Zhenya, who is 11 now, has
started a new school and it’s just across the courtyard from me. He gets free
every day at around three, the old school kept em chained up till five or
later.
I
liked that.
So
he comes over, about an hour before my working day begins in the late
afternoons, and it’s good, we feel all grown up and stuff, almost as though we
were normal.
But now, increasingly, he brings his mates too, up to four or five of
them, and they sit in the kid room and fight and giggle and build mountains out
of mattresses and pillows to jump onto each others’ heads and, sometimes, they
miss and slam into the wall or the door screaming in agony. Whoever breaks the
least bones gets to play KILLZONE on the play station at ear-splitting volumes.

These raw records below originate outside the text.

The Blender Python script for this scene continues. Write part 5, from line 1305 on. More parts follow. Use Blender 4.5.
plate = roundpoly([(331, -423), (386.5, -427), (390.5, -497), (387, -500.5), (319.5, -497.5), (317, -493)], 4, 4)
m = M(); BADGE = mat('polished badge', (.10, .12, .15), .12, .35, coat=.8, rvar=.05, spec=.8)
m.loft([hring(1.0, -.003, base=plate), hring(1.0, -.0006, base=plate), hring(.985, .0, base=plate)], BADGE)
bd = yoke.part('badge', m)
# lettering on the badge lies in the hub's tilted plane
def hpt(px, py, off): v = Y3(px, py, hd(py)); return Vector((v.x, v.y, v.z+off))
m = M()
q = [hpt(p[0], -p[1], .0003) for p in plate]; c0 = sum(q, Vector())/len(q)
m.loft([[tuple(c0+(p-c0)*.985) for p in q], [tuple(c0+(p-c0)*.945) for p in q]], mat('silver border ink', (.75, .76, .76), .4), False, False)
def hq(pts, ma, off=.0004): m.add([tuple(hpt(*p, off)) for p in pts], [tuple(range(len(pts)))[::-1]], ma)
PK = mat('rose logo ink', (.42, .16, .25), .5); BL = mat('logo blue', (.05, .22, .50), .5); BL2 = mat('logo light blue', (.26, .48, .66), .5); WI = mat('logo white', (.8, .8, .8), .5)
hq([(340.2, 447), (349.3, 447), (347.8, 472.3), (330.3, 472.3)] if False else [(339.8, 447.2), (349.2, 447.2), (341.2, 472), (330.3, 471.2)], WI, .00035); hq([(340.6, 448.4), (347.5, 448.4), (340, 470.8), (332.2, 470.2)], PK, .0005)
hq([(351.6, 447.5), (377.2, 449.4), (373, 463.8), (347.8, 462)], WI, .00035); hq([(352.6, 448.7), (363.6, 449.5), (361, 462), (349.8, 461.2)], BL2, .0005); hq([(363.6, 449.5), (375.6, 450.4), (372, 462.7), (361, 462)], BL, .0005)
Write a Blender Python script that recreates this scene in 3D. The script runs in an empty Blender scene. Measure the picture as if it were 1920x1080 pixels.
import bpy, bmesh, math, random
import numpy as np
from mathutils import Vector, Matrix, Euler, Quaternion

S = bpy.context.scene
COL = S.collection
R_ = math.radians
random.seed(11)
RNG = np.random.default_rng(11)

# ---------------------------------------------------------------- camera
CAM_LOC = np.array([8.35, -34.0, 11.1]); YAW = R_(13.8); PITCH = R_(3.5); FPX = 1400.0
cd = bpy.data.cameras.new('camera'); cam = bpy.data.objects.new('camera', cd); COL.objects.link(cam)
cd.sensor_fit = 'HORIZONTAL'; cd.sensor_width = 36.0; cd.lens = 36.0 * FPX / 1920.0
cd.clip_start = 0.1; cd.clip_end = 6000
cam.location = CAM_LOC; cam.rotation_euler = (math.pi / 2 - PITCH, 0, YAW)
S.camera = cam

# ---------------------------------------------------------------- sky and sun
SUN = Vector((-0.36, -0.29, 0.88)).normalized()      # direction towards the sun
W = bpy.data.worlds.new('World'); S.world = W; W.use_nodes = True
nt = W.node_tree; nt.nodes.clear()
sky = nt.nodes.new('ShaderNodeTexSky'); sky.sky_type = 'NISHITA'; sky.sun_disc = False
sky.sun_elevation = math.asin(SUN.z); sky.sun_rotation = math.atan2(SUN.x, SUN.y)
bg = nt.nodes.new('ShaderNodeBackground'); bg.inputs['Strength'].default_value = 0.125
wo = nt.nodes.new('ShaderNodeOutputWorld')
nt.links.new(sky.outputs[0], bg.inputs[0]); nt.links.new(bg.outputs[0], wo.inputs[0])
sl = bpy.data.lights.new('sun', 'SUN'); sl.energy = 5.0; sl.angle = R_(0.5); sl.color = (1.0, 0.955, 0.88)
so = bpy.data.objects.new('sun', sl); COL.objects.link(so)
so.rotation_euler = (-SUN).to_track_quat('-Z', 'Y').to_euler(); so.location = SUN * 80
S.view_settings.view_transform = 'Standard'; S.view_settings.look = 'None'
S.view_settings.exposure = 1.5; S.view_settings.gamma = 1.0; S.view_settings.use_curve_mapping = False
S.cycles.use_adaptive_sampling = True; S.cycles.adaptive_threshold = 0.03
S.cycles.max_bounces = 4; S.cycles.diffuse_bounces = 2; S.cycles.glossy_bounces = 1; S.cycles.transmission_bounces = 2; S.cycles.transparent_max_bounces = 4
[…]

At least I’m guessing that’s how it works; I’m too scared to go in there while
it’s actually its happening and, so I am forced to see what I can deduce from
the wreckage after they have left to pursue their unshakeable quest to destroy
God’s creation elsewhere.
Other times their feral brains might stumble
by chance on the notion of food and they will flood outwards in search of prey.
Any loaf of bread or pound of cheese left to fend for itself in the kitchen
will be taken mercilessly and carried aloft in their shrieking midst back into
their lair. A sane man had best not ask what happens to it in there.
Or again, they swarm into my room demanding
that I play the guitar. And when they say guitar they mean Rammstein not
Renbourne. So I find myself at 3:17 on a Tuesday afternoon playing an impromptu
gig to a gang of ex-soviet 11 year olds. They are only about half them Russian
most days, the other half being dark skinned Caucasian lads, Georgian or one of
Dagestan’s myriad tribes maybe, or else
central Asian kids, Tajik or Kazaks or even Chinese: they all babble in strange
kid Russian.
It’s very disconcerting at times, and asking what
Jesus would do hardly helps anymore.